Methodology for the Life Cycle Assessment of Various Process Design Options in Alternative Fuel Production

Abstract

Sustainable transport fuels provide an essential alternative to fossil fuels when aiming to reduce greenhouse gas emissions in the EU transport sector, especially for the transport that is difficult to electrify. The production can be achieved via multiple process routes and even different process designs within one route. Hence, the question arises how to easily and comparably assess such a variety of process designs from a techno-economic and ecological perspective. Within DLR the in-house tool TEPET+ was developed to perform semi-automated techno-economic analyses (TEA) as well as life cycle assessments (LCA) of chemical processes and technologies. Both TEA and LCA build upon a rigorous energy and mass balance of an Aspen Plus® simulation. By combining TEA and LCA in one tool a consistent assessment (same boundary conditions, functional unit etc.) of different process designs is enabled and economic and ecological trade-offs can be quantified. The application of the tool and methodology regarding the LCA and combined evaluation is demonstrated for a Biomass-to-Liquid process with two biomass sources (bark and straw) and three process configurations. While there are slight differences in environmental impact between the two biomass types, the variances between configurations are more prominent. In dependence of the major impact contributors the configuration without external electricity demand or the one with a lower biomass input to product output ration has the lowest impact.

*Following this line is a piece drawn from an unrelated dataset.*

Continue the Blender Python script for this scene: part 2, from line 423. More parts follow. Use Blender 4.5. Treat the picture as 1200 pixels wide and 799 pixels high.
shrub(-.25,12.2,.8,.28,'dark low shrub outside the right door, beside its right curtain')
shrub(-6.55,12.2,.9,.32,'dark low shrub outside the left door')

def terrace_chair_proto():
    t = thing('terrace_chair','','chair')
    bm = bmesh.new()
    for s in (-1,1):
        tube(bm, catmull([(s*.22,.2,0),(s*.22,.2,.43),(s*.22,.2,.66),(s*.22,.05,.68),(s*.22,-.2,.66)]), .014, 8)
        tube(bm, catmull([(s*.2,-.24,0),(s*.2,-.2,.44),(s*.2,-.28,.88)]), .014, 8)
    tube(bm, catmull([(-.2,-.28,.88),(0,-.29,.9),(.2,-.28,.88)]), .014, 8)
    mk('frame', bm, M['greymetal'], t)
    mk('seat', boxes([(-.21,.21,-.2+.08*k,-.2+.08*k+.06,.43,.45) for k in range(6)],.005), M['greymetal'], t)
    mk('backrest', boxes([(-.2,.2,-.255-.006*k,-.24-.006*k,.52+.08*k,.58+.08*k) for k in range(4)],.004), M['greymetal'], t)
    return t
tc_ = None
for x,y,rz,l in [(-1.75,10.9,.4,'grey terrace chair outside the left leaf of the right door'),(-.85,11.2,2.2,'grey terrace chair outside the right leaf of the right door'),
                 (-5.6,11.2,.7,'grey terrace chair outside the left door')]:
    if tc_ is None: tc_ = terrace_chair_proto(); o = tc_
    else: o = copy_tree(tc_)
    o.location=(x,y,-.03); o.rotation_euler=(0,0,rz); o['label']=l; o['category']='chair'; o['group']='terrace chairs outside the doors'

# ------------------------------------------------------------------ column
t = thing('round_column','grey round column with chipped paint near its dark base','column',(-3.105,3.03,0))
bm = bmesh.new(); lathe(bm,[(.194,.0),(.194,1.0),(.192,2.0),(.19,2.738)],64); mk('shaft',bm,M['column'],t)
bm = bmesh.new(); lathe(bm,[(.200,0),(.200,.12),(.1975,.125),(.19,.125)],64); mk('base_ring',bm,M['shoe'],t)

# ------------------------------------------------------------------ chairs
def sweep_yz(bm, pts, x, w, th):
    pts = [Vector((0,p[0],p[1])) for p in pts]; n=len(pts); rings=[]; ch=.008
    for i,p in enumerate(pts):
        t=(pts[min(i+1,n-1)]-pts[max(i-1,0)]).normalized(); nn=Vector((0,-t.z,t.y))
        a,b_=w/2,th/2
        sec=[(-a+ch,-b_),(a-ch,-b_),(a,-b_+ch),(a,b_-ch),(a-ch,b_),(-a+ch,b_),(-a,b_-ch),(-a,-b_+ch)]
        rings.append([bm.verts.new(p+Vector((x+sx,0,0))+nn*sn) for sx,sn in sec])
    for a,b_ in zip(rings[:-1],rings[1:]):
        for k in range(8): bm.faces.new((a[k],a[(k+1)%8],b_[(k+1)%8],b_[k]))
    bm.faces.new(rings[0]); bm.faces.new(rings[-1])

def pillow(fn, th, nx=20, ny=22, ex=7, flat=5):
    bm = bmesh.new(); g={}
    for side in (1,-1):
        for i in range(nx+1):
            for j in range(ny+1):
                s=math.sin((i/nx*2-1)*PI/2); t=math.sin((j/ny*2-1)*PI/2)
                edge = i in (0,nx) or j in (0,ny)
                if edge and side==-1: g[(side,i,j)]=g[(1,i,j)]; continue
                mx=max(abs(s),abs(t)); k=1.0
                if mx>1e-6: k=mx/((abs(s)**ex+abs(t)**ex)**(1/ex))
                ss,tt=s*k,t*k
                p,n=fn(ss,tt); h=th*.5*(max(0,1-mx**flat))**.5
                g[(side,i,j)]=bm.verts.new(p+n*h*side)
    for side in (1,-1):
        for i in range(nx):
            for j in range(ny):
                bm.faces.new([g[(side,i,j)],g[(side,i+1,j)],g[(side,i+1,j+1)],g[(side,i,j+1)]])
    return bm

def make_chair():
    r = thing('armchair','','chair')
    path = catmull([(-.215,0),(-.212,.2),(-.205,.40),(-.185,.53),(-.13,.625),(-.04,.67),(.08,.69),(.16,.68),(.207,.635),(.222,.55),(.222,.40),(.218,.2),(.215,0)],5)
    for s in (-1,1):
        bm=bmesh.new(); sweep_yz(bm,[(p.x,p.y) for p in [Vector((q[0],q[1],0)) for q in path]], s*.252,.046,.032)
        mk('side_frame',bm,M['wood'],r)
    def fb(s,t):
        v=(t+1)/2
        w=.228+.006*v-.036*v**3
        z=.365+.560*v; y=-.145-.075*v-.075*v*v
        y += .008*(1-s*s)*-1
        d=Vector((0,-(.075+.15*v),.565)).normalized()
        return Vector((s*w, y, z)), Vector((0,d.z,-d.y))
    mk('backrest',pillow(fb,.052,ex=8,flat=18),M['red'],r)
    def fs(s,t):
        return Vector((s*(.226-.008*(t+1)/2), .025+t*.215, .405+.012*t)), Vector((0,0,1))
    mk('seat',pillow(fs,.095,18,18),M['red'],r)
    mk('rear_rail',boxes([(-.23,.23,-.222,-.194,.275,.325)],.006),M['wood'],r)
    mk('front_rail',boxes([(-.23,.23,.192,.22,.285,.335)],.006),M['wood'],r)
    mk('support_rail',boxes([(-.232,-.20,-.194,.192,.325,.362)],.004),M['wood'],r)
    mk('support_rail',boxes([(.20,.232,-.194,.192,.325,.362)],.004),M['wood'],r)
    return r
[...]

The combination of economics and ecology in the greenhouse gas abatement cost reveals a trade-off that favours the configuration with the lowest cost but medium global warming potential. Semi-automated LCAs enable the easy and comparable assessment of multiple process designs while the combination of LCA and TEA in one tool allows for a consistent sustainability assessment from both an economic an ecological point of view. Although this methodology was only illustrated for one sustainable fuel production process, it can be applied for various other chemical processes as well.